The state is in a great hurry to take as many banned persons and refugees from its back as it can, and as it puts it, to return them to their homes or colonioze them somewhere else. This ought to be the first key step towards normalization of life, but plans and wishes are one thing, and facts of life something quite different. Because the most important issue is revival of production which was of no concern to anyone in the "krajina", so that factories and enterprises which will make a profit can be counted on fingers of one hand. First of all they are the hydro-electric power plant "Obrovac" which has already started operation and reintegrated in the network, meat industry "Gavrilovic" with a part of its facilities, Water Works "Zrmanja" and a small factory here and there.
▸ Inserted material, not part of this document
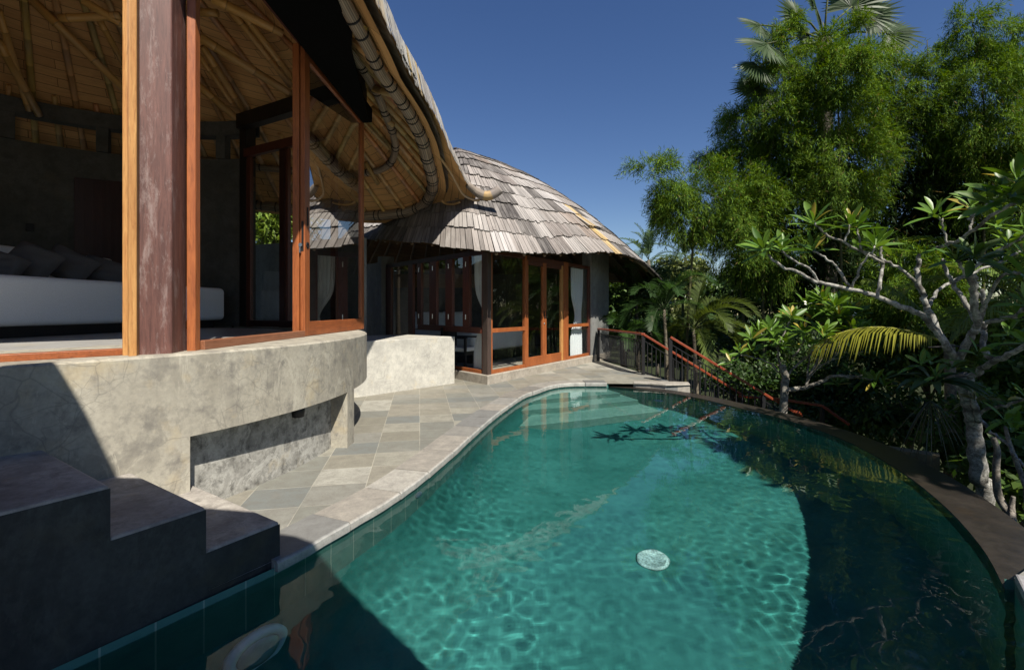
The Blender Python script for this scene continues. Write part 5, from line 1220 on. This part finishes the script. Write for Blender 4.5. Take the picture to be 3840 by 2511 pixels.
big=[([Vector((4.95,5.3,-3.2)),(3690,1900,5.2),(3672,1800,5.2),(3660,1690,5.2),(3650,1590,5.2),(3632,1510,5.15),(3606,1400,5.15)],.19,.13),
 ([z5(2000,780,5.1),z5(1960,720,5.0),z5(1900,640,5.0),z5(1830,555,4.95),z5(1700,505,4.9),z5(1580,450,4.9),z5(1430,410,4.85),z5(1270,380,4.8),z5(1150,320,4.75),z5(1050,280,4.7),z5(985,225,4.7)],.075,.022),
 ([z5(1580,450,4.9),z5(1595,370,4.9),z5(1612,290,4.95),z5(1604,230,4.95),z5(1600,170,4.95)],.04,.026),
 ([z5(1612,270,4.95),z5(1500,212,4.9),z5(1400,160,4.85),z5(1300,110,4.8),z5(1240,50,4.8)],.032,.018),
 ([z5(1790,375,5.0),z5(1690,290,5.0),z5(1590,240,5.0),z5(1480,195,5.0)],.036,.02),
 ([z5(1270,380,4.8),z5(1220,310,4.75),z5(1150,270,4.7),z5(1085,230,4.65),z5(1060,200,4.65)],.028,.016),
 ([z5(1430,402,4.85),z5(1360,290,4.9),z5(1290,240,4.9),z5(1235,200,4.95)],.03,.017),
 ([z5(1440,402,4.85),z5(1490,290,4.75),z5(1545,225,4.7),z5(1570,180,4.7)],.026,.016),
 ([z5(1500,212,4.9),z5(1480,120,4.85),z5(1470,80,4.85)],.022,.015),
 ([z5(1400,160,4.85),z5(1425,90,4.8),z5(1430,60,4.8)],.02,.014),
 ([z5(2000,775,5.1),z5(1900,620,5.15),z5(1850,510,5.2),z5(1830,450,5.2),z5(1800,360,5.2),z5(1806,290,5.2),z5(1805,228,5.2)],.075,.042),
 ([z5(1850,520,5.2),z5(1890,460,5.3),z5(1950,390,5.35),z5(2100,325,5.4),z5(2250,265,5.4),z5(2400,190,5.4)],.04,.028),
 ([z5(2010,810,5.1),z5(2060,720,5.0),z5(2112,640,4.9),z5(2130,590,4.85),z5(2110,480,4.75),z5(2105,400,4.7),z5(2108,330,4.65)],.085,.06),
 ([z5(2130,590,4.85),z5(2160,500,4.8),z5(2150,420,4.8)],.05,.04),
 ([z5(2125,600,4.85),z5(2070,500,4.95),z5(2015,420,5.05),z5(1965,330,5.1),z5(1938,250,5.15)],.05,.034),
 ([z5(2140,455,4.8),z5(2060,330,4.6),z5(2010,250,4.55)],.036,.026),
 ([z5(1985,380,5.1),z5(2070,330,5.0),z5(2200,230,4.9),z5(2290,170,4.8),z5(2400,110,4.7)],.04,.03),
 ([z5(1895,195,5.2),z5(1985,165,4.9),z5(2090,105,4.6),z5(2230,0,4.3),z5(2380,-90,4.1)],.036,.03),
 ([z5(1960,170,5.0),z5(1945,100,5.0),z5(1932,30,5.0)],.026,.02),
 ([z5(1932,40,5.0),z5(1890,5,5.0)],.018,.014),
 ([z5(2080,110,4.6),z5(2095,40,4.6),z5(2090,-30,4.6)],.026,.02),
 ([z5(2170,595,4.85),z5(2270,575,4.7),z5(2400,520,4.5)],.05,.04),
 ([z5(2090,890,5.0),z5(2150,850,4.9),z5(2220,805,4.7),z5(2300,770,4.5),z5(2420,690,4.3)],.07,.045),
 ([z5(2215,805,4.75),z5(2165,740,4.85),z5(2160,640,4.95),z5(2165,590,4.95)],.06,.045),
 ([z5(2120,1110,5.1),z5(2180,1065,5.0),z5(2280,1045,4.8),z5(2400,1000,4.6)],.035,.025),
 ([z5(2140,1120,5.1),z5(2210,1190,4.9),z5(2290,1260,4.7),z5(2340,1330,4.5),z5(2410,1410,4.4)],.035,.022),
 ([z5(2130,1130,5.1),z5(2110,1020,5.05),z5(2095,930,5.0),z5(2090,880,5.0)],.06,.06),
 ([z5(2080,30,4.4),z5(2200,-60,4.3),z5(2330,-140,4.2)],.03,.02),
 ([z5(2130,590,4.85),z5(2240,360,4.5),z5(2330,330,4.4),z5(2400,320,4.3)],.035,.026)]
T=lambda x,y,d,k=12,sc=1.0,dx=0,dy=-.2,dz=1,dk=1.0: (*z5(x,y,d),dx,dy,dz,k,sc,dk)
btips=[T(960,190,4.7,15,1.0,-.5,-.3,.8),T(1060,185,4.65,12,.9,-.1,-.3,1),T(1235,40,4.8,14,1.05,-.2,-.3,1),T(1235,190,4.95,10,.8,-.3,-.2,.8),T(1470,70,4.85,14,1.0),T(1430,50,4.8,11,.9,.1),T(1575,170,4.7,13,.95,.2,-.3,1),T(1600,150,4.95,11,.95),T(1480,190,5.0,8,.7),
 T(1806,215,5.2,4,.9,.1,-.2,1),T(1890,-5,5.0,9,1.0,-.3,-.2,1),T(1935,15,5.0,8,.9,.3,-.2,1),T(2015,240,4.55,9,.9,0,-.3,.9,.7),T(2108,230,4.45,10,1.15,-.1,-.5,.7,.55),T(2140,250,4.4,7,1.0,.1,-.5,.3,.45),T(2090,-45,4.6,9,.95),T(2210,-70,4.0,12,1.15,-.3,-.4,.7,.8),T(2300,-110,3.9,13,1.15,-.2,-.3,.9,.9),T(2345,-190,3.9,12,1.1,.1,-.2,1),T(2370,-60,3.9,11,1.1,-.3,-.5,.5,.8),T(2390,90,4.6,10,1.0,0,-.2,1),T(2300,160,4.8,9,.9),T(2390,220,5.2,10,1.0),T(2260,255,5.4,8,.8),T(2395,330,4.3,10,.95),T(2390,480,4.5,9,1.0,-.2,-.2,.9),T(2240,60,4.7,8,.9),
 T(2400,690,4.3,8,.9),T(2280,1115,4.6,6,1.0,-.1,-.3,1),T(2330,1170,4.6,7,.9,.2,-.3,.8),T(2395,990,4.6,8,.9),T(1815,810,4.9,6,.7,-.4,-.3,.8),T(1900,870,4.8,7,.6,-.3,-.3,.6),T(1880,800,5.0,5,.7,0,-.3,.9),T(2140,750,4.8,6,.8,.3,-.4,.6),T(2350,560,4.6,9,.9),T(2300,640,4.8,8,.8,-.2,-.3,.9)]
frangi('frangipani_tree','large frangipani tree with pale knobbly branches leaning over the right pool rim',big,btips,(4.95,5.3,-3.2),7,(.22,.33),.23,13)
sm=[([Vector((4.7,8.6,-3.2)),z5(1075,990,8.5),z5(1085,900,8.5),z5(1062,830,8.5)],.16,.12),
 ([z5(1085,960,8.5),z5(1180,950,8.4),z5(1280,915,8.3),z5(1340,885,8.2),z5(1450,890,8.1),z5(1500,880,8.0)],.09,.03),
 ([z5(1340,885,8.2),z5(1430,880,8.2),z5(1560,905,8.1)],.03,.02),([z5(1190,940,8.4),z5(1240,830,8.4),z5(1300,750,8.4),z5(1370,690,8.4),z5(1400,600,8.4)],.05,.025),
 ([z5(1200,930,8.4),z5(1210,800,8.6),z5(1240,700,8.6),z5(1290,560,8.6)],.04,.02),([z5(1090,880,8.5),z5(1170,800,8.6),z5(1260,740,8.6),z5(1340,660,8.6),z5(1420,560,8.6)],.045,.022),
 ([z5(1060,840,8.5),z5(1040,740,8.5),z5(1080,640,8.5),z5(1120,560,8.5)],.05,.022),([z5(1040,860,8.5),z5(990,810,8.4),z5(900,780,8.3),z5(840,770,8.2)],.04,.018),([z5(1040,740,8.5),z5(980,680,8.4),z5(930,640,8.4)],.03,.016),
 ([z5(1240,830,8.4),z5(1330,800,8.3),z5(1420,690,8.3),z5(1480,660,8.3)],.03,.018),([z5(1200,900,8.4),z5(1290,820,8.3),z5(1400,780,8.3)],.025,.015),([z5(1120,780,8.6),z5(1180,700,8.6),z5(1200,560,8.6)],.035,.02)]
stips=[]
rr=np.random.default_rng(3)
_st=((1200,490,13,1),(1290,470,14,1.05),(1370,490,14,1.1),(1450,545,14,1.05),(1330,540,12,1),(1240,560,12,1),(1120,560,12,.95),(1060,590,10,.9),(1000,630,10,.9),(940,640,11,.9),(900,680,10,.9),(835,750,7,.8),(790,770,6,.8),(1010,700,9,.9),(1100,650,10,.9),(1180,640,10,.9),(1260,630,10,.9),(1350,620,12,1),(1440,610,12,1),(1490,650,11,.95),(1300,500,12,1),(1410,560,12,1),(1500,885,8,.9),(1570,900,7,.8),(1620,890,6,.7),(1370,920,8,.85),(1200,700,8,.8),(1060,720,8,.8),(1540,640,8,.8),(1430,840,6,.6))
for (x,y,k,sc) in list(_st)+[(x+rr.normal()*38,y+18+rr.normal()*26,k-2,sc*.9) for (x,y,k,sc) in list(_st)[:24]]:
    stips.append((*z5(x,y,8.3+rr.normal()*.35),rr.normal()*.3,-.3,.9,int(k*1.4),sc*1.1,1.0))
frangi('frangipani_tree','smaller round crowned frangipani beyond the stair railing with white blossoms',sm,stips,(4.7,8.6,-3.2),9,(.26,.36),.24,12,cols=((.05,.12,.012),(.115,.20,.022)),bark=(.30,.28,.24),flow=[z5(1190,480,8.3),z5(1440,545,8.2)],thick=.45)
# slender stems and strap leaved plants by the frangipani foot
for (pts,rad,lab) in (([(3790,1930,4.9),(3745,1860,5.0),(3735,1760,5.0),(3740,1690,5.0),(3725,1640,5.0)],.04,'slender pale stem rising right of the frangipani trunk'),([(3850,1830,4.6),(3815,1740,4.7),(3785,1660,4.7),(3770,1600,4.8)],.025,'thin pale branch at the right edge above the pool rim'),([(3800,1960,4.8),(3795,1900,4.9),(3800,1860,4.9)],.03,'short brown stem stump at the right beside the rim')):
    m=MB(); q=catmull([D(*p) for p in pts],5); b0=Vector((q[0].x+.1,q[0].y,-3.0)); m.tube([b0]+q,[rad*1.2]+list(np.linspace(rad,rad*.6,len(q))),8,True,(.28,.25,.21)); tag(m.build('sapling',M['bark'],None,True),lab,'sapling')
def strap(px,py,d,n_,L_,label,seed,col,dz=.6,wd=.09,droop=.6,face=(-.3,-.5)):
    r=np.random.default_rng(seed); c=D(px,py,d); A=[[],[],[],[],[],[]]
    for i in range(n_):
        az=r.uniform(0,6.28); dd=(math.cos(az)+face[0],math.sin(az)*.6+face[1],dz+r.normal()*.3); A[0].append(tuple(c));A[1].append(dd);A[2].append((r.normal()*.3,r.normal()*.3,1));l=L_*r.uniform(.7,1.15);A[3].append(l);A[4].append(wd*r.uniform(.8,1.2));A[5].append(np.array(col)*r.uniform(.7,1.3))
    o=leafmesh('orchid_clump',M['leafd'],None,*[np.array(a) for a in A],'long',droop); return tag(o,label,'plant')
strap(3500,1440,4.9,14,.55,'dark strap leaved orchid clump on the frangipani trunk fork',1,(.035,.06,.015))
strap(3570,1380,4.9,10,.28,'small orchid clump with light green leaves at the branch fork',2,(.07,.12,.02),.8,.06)
strap(3490,1500,5.3,34,.5,'hanging fern like tuft of thin drying leaves below the orchid',3,(.035,.038,.012),-1.0,.014,.6,(0,-.1))
strap(3655,1500,4.85,26,.25,'spiky small bromeliad tuft on the frangipani trunk',4,(.12,.12,.05),.5,.018,.3)

r=np.random.default_rng(77); n=36000
az=r.uniform(-1.6,.95,n); rad=r.uniform(52,70,n); zc=-3+np.abs(r.normal(size=n))*0+r.random(n)*(5.2+1.6*np.sin(az*9)+1.2*np.sin(az*23+1))
pos=np.stack([np.sin(az)*rad,np.cos(az)*rad,zc],-1); 
cl=r.integers(0,2200,n); ctr=np.stack([np.sin(A_:=r.uniform(-1.6,.95,2200))*(q_:=r.uniform(52,70,2200)),np.cos(A_)*q_,-3+r.random(2200)*(5.4+1.6*np.sin(A_*9)+1.2*np.sin(A_*23+1))],-1)
pos=ctr[cl]+r.normal(size=(n,3))*.8; L_=r.uniform(.6,1.1,n)
fw=leafmesh('far_wood',M['leaf'],None,pos,unit(n,r),unit(n,r)+np.array([0,0,1.]),L_,L_*.55,colmix(n,r,(.03,.065,.018),(.09,.14,.04))*(.7+.6*r.random(2200))[cl][:,None]); tag(fw,'far off wood closing the horizon behind the garden','trees',None,'stuff')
According to assessments of the Ministry of labour, there used to be about 44 thousand employed persons in these regions, but they have not been classified - how many had worked in production, how many in services, how many of them were employed in the Army, police, education, health services...

So far everything points out that "krajina" will for a long time, at least a year remain a true military frontier which it has been in history, that mostly army and police will be inhabiting it, and that one will have to wait for quite a while for its "real" population, apart from those who have been moved here by government decrees for the needs of the railway company, power generation, telecommunications, education, health services and public utility enterprise. Its national composition will fundamentally be changed, because although there are certain indications that some of the inhabitants of "krajina" would like to return, it seems that there is absolutely no good will for anything of the kind either in Croatia, or in the FR of Yugoslavia, and especially in the "Republic of Srpska". All things considered, one of the greatest exchanges of property and population in the history of this space has been made.